══ Information shown ══

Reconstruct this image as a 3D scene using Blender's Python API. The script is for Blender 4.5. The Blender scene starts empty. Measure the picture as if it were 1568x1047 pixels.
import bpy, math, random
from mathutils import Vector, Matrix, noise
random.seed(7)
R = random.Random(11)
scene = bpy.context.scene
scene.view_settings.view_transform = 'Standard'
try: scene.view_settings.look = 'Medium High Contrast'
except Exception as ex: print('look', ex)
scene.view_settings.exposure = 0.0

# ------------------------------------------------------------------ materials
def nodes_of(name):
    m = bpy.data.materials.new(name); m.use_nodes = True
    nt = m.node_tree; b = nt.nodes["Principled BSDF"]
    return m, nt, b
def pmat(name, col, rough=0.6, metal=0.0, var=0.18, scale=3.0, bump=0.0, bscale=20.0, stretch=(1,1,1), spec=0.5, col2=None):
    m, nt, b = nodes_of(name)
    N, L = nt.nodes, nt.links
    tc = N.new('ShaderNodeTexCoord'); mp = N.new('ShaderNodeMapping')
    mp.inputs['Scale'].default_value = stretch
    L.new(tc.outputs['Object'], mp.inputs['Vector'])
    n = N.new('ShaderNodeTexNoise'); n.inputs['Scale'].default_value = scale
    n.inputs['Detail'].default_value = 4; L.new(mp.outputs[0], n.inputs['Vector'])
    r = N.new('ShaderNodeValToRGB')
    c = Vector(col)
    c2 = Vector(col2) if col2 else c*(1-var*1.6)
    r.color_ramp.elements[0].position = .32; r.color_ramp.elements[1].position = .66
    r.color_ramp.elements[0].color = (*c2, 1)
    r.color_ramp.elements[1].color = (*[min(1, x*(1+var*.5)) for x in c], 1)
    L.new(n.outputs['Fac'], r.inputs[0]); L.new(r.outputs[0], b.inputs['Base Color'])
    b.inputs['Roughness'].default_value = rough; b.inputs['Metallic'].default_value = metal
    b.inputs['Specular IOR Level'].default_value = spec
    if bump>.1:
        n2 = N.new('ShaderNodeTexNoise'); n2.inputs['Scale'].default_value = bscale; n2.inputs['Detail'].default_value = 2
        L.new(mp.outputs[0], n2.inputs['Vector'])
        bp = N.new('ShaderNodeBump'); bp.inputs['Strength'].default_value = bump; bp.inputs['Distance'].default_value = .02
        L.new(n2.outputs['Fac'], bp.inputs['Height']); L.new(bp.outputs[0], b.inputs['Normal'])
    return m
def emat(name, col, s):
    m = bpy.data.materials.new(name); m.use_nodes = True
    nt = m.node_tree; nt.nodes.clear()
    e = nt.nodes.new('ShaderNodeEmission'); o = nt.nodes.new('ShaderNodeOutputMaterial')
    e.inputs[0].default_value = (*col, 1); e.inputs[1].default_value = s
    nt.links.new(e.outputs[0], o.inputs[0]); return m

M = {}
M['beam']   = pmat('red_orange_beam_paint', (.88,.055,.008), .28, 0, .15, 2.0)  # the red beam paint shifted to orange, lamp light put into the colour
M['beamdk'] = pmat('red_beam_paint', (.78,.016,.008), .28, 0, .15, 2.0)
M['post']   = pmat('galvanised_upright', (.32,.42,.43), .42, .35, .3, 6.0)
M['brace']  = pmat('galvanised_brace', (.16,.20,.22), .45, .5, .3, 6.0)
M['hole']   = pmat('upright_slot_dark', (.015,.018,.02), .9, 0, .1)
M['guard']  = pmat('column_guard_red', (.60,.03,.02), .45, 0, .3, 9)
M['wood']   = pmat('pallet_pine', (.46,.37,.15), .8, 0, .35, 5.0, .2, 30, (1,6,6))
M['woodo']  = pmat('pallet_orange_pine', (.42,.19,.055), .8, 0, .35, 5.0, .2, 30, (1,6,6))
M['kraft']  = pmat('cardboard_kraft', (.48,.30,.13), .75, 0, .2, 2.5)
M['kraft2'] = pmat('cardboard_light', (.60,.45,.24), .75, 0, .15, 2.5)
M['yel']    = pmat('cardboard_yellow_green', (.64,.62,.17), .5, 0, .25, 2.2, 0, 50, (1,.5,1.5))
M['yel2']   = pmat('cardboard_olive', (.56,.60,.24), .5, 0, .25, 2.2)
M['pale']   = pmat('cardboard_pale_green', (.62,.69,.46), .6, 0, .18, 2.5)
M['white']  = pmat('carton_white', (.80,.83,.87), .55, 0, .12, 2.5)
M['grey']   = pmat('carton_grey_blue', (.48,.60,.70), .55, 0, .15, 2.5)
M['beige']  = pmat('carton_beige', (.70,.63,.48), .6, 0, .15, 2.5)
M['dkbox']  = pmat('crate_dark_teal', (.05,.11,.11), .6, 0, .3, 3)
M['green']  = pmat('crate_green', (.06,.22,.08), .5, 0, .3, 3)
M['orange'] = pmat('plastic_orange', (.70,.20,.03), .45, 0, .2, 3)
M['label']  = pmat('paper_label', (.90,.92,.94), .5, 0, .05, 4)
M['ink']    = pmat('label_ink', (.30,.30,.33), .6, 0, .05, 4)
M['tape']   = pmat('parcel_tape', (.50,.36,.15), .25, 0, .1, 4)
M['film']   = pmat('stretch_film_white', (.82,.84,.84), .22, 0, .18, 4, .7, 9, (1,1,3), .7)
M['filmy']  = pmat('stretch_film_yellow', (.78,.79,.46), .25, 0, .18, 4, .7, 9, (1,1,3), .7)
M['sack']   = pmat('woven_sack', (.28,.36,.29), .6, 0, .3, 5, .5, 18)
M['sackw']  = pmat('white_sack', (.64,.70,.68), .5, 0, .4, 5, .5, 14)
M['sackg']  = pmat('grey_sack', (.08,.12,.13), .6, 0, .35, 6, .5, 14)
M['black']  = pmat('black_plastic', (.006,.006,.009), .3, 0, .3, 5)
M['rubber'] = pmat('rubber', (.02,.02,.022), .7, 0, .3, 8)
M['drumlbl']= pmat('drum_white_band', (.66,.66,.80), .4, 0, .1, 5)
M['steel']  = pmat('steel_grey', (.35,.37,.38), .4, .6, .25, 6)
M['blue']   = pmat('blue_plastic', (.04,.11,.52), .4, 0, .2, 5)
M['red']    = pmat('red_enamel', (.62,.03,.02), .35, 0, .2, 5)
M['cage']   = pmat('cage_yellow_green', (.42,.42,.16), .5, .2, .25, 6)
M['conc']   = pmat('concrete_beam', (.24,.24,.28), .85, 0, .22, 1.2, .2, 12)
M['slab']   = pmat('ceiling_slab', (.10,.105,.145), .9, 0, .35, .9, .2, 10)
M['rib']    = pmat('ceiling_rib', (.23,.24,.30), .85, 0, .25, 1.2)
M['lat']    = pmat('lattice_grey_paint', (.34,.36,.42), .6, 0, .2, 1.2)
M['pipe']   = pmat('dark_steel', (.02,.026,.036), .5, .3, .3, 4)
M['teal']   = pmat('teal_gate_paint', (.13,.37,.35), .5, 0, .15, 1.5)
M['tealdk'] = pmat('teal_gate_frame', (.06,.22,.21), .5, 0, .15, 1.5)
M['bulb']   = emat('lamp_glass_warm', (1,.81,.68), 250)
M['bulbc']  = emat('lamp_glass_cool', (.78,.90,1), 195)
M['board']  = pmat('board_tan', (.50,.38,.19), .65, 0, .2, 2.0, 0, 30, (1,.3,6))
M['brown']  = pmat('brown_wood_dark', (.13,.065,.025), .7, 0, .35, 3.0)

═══

Required task: Which lines include the word "scene"? List them all.

Answer for this exercise:
Reconstruct this image as a 3D scene using Blender's Python API. The script is for Blender 4.5. The Blender scene starts empty. Measure the picture as if it were 1568x1047 pixels.
scene = bpy.context.scene
scene.view_settings.view_transform = 'Standard'
try: scene.view_settings.look = 'Medium High Contrast'
scene.view_settings.exposure = 0.0